The stars of the constellation Lupus were once considered to be part of the constellation Centaurus, where they represented an animal being impaled on a pole by the centaur, who was holding it toward the constellation Ara, the altar, as though he were about to sacrifice it. The Hellenic astronomer Hipparch separated the constellation from Centaurus and named it Therion in the second century BC.

Because the separation came so late, many references to Lupus are in connection to Centaurus and Ara. Aratos, for example, in his 'Phaenomena':

"The constellation of Centaur [Centaurus] thou wilt find beneath two others. For part in human form lies beneath Scorpio, but the rest, a horse’s trunk and tail, are beneath the Claws. He ever seems to stretch his right hand towards the round Altar, but though his hand is drawn and firmly grasped another sign – the Beast [Fera], for so men of old have named it." [436]

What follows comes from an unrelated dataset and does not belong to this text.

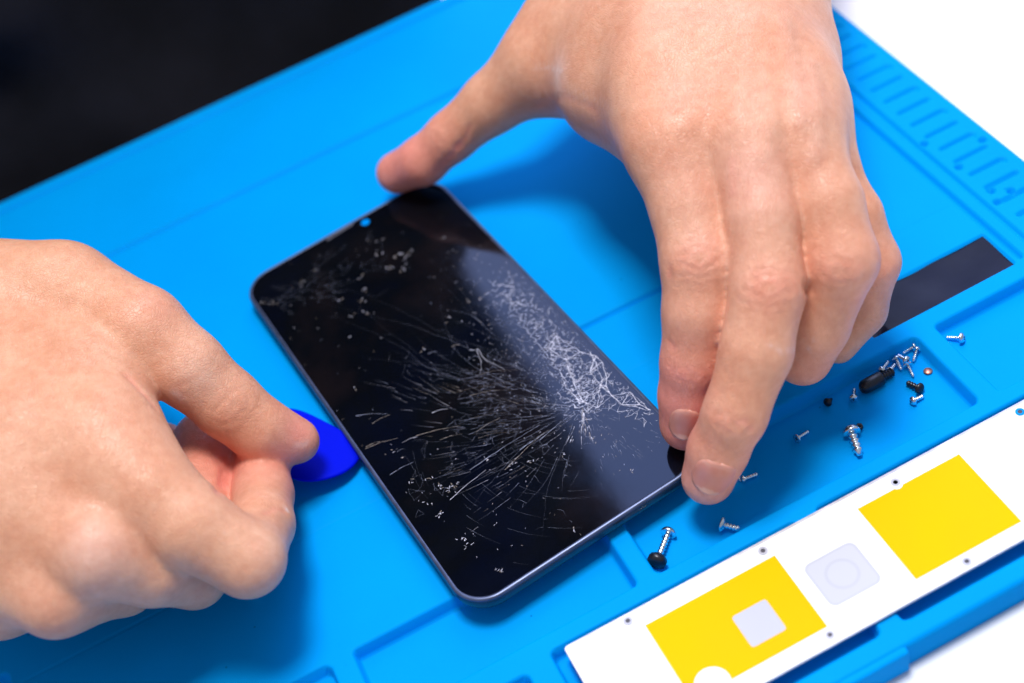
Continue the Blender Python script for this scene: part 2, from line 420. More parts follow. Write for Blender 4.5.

Hyginus, in his 'Astronomica' echoes this, linking Lupus to the constellation Centaurus. In his version, the Centaur holding out a sacrifice is either Kheiron or Pholus; Kheiron because he dropped a poisoned arrow on his foot and perished, and Pholus for his Gods-given powers of divination:

"When Hercules was once visiting Chiron, and while sitting with him was examining his arrows, one of them is said to have fallen on the foot of Chiron, and thus brought about his death. Others say that when the Centaur wondered at his being able to kill such huge creatures as Centauri with such slight arrows, he himself tried to draw the bow, and the arrow, slipping from his hand, fell on his foot. For this reason Jupiter [Zeus], pitying him, put him among the constellations with a victim which he seems to hold above the altar for sacrifice. Others have said that he is Pholus the Centaurus, who was more skilled in augury that the rest. Consequently, by the will of Jove [Zeus], he was represented coming to the altar with a victim." [II.38]
The constellation Lupus is a minor constellation, and in ancient writings, you won't be able to connect it to the wolf at all, especially because wolves--if they ever ended up being sacrificed on an altar at all--would most likely only be sacrificed in cult worship. It was not a regular sacrificial animal, but may have been a part of the worship of Gods with the 'Lykaion' epithet--like Zeus and Apollon.

The constellation is visible at latitudes between +35° and −90°, and best visible at 21:00 (9 p.m.) during the month of June.